| INFORMATION SUPPLIED |
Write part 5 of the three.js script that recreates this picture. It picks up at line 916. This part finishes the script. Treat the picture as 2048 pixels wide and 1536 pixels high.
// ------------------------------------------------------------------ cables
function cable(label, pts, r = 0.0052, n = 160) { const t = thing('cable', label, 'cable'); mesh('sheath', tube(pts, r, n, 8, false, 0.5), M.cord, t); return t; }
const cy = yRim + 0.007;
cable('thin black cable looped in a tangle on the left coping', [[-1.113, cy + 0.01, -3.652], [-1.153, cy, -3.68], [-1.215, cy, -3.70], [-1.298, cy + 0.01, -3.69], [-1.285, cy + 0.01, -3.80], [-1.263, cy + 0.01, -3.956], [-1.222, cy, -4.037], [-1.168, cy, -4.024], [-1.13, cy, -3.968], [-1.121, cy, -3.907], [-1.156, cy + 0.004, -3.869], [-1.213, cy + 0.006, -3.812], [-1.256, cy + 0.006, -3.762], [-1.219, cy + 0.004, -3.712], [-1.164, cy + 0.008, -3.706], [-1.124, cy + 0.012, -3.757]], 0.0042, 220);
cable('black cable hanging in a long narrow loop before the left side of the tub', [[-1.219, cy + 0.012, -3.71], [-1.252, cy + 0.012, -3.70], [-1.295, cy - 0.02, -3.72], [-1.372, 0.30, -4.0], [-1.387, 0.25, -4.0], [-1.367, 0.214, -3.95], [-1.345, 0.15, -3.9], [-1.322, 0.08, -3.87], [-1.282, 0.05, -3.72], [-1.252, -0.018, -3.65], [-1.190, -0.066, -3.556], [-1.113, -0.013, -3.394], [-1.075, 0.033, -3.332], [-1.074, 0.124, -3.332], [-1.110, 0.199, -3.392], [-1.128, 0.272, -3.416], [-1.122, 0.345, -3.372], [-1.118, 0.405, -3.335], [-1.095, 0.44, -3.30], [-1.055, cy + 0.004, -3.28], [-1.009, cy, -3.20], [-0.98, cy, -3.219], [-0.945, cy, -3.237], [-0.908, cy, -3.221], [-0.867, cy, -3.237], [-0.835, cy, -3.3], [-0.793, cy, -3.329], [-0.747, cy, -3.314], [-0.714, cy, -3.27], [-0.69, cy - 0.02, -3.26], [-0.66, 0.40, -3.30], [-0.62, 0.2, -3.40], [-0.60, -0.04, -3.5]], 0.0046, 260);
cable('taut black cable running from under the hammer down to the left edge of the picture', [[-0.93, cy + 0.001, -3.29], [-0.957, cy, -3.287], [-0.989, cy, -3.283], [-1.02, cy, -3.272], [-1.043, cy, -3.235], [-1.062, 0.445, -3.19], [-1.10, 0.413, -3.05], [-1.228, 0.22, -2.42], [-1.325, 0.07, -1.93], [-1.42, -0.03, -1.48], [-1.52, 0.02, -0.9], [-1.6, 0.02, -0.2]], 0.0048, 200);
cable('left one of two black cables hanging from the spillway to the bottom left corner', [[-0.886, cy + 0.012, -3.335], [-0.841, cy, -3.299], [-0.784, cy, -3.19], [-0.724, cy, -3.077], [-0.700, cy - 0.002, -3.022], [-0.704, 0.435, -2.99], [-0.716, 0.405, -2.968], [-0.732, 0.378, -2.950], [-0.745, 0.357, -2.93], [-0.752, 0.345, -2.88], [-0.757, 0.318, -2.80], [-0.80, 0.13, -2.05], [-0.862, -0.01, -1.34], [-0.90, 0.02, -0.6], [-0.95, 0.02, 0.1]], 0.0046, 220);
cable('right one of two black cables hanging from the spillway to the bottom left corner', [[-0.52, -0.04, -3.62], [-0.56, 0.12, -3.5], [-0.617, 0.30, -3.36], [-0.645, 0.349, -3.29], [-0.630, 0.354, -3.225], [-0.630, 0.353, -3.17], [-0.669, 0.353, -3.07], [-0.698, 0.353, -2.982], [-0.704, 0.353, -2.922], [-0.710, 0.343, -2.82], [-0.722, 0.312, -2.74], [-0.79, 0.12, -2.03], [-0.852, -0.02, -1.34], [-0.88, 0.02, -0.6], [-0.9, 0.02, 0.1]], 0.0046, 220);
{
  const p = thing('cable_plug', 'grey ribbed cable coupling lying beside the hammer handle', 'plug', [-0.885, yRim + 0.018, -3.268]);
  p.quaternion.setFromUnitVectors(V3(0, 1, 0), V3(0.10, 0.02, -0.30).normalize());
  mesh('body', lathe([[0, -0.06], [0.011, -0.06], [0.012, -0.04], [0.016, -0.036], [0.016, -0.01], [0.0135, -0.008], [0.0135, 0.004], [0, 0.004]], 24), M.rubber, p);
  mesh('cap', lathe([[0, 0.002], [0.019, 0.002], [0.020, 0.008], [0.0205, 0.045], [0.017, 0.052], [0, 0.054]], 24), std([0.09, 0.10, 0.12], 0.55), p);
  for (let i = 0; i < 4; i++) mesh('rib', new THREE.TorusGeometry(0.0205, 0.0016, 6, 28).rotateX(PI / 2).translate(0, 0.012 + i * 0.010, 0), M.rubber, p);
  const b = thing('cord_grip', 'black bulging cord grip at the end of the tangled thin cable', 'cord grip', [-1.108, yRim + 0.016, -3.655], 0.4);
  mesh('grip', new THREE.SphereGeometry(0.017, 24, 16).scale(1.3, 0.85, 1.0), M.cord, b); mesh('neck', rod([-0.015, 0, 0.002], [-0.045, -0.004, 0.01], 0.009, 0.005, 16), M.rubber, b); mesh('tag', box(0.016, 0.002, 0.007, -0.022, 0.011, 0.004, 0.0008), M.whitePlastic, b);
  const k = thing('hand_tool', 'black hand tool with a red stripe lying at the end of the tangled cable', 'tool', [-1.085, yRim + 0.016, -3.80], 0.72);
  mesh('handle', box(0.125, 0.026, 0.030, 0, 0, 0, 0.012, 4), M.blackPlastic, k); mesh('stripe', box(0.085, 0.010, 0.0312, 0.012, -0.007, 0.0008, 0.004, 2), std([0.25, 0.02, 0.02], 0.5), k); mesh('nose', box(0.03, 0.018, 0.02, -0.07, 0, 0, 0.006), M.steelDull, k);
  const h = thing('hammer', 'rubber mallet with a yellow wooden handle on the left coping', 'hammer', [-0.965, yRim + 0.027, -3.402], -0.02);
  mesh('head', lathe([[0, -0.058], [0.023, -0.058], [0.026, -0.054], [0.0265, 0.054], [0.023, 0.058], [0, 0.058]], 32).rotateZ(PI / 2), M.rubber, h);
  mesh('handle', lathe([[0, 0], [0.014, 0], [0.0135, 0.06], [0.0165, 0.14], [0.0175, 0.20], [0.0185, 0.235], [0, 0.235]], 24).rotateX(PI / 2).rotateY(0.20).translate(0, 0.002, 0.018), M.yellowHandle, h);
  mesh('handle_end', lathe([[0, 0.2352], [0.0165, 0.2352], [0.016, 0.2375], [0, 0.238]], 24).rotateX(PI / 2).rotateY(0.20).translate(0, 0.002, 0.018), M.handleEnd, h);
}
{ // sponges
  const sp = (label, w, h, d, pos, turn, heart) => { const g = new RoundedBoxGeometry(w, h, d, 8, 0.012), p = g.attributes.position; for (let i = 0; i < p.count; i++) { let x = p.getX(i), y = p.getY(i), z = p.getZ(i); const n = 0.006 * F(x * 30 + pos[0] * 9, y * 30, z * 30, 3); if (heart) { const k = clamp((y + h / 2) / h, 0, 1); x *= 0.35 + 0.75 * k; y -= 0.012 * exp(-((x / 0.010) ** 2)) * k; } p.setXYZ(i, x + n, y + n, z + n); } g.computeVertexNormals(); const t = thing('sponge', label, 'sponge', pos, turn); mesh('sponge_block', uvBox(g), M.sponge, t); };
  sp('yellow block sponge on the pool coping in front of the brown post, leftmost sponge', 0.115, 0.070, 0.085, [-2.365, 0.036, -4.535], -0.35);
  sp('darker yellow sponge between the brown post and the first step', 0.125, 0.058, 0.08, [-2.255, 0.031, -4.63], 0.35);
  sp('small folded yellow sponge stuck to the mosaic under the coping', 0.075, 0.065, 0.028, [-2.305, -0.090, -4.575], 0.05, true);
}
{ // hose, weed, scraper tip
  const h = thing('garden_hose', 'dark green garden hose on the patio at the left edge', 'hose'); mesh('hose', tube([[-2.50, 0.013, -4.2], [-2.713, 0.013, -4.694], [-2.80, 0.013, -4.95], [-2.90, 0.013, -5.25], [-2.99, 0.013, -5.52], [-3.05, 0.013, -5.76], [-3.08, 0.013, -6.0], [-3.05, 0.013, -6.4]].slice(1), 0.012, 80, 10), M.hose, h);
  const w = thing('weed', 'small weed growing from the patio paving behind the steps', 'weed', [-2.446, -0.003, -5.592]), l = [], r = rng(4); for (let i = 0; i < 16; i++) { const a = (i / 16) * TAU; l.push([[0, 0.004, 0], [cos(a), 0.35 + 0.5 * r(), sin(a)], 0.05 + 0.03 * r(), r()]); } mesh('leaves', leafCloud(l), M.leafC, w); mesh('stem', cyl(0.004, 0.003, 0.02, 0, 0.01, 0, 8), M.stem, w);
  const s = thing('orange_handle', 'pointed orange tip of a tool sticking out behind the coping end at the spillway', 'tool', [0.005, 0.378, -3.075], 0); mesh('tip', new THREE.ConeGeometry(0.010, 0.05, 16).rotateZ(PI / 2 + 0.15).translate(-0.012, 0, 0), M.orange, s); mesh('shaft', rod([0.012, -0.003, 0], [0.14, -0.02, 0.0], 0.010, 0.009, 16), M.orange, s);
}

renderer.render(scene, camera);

| EXERCISE GOAL |
Copy out the lines in which the string "picture" appears.

| OUTPUT BELOW |
Write part 5 of the three.js script that recreates this picture. It picks up at line 916. This part finishes the script. Treat the picture as 2048 pixels wide and 1536 pixels high.
cable('taut black cable running from under the hammer down to the left edge of the picture', [[-0.93, cy + 0.001, -3.29], [-0.957, cy, -3.287], [-0.989, cy, -3.283], [-1.02, cy, -3.272], [-1.043, cy, -3.235], [-1.062, 0.445, -3.19], [-1.10, 0.413, -3.05], [-1.228, 0.22, -2.42], [-1.325, 0.07, -1.93], [-1.42, -0.03, -1.48], [-1.52, 0.02, -0.9], [-1.6, 0.02, -0.2]], 0.0048, 200);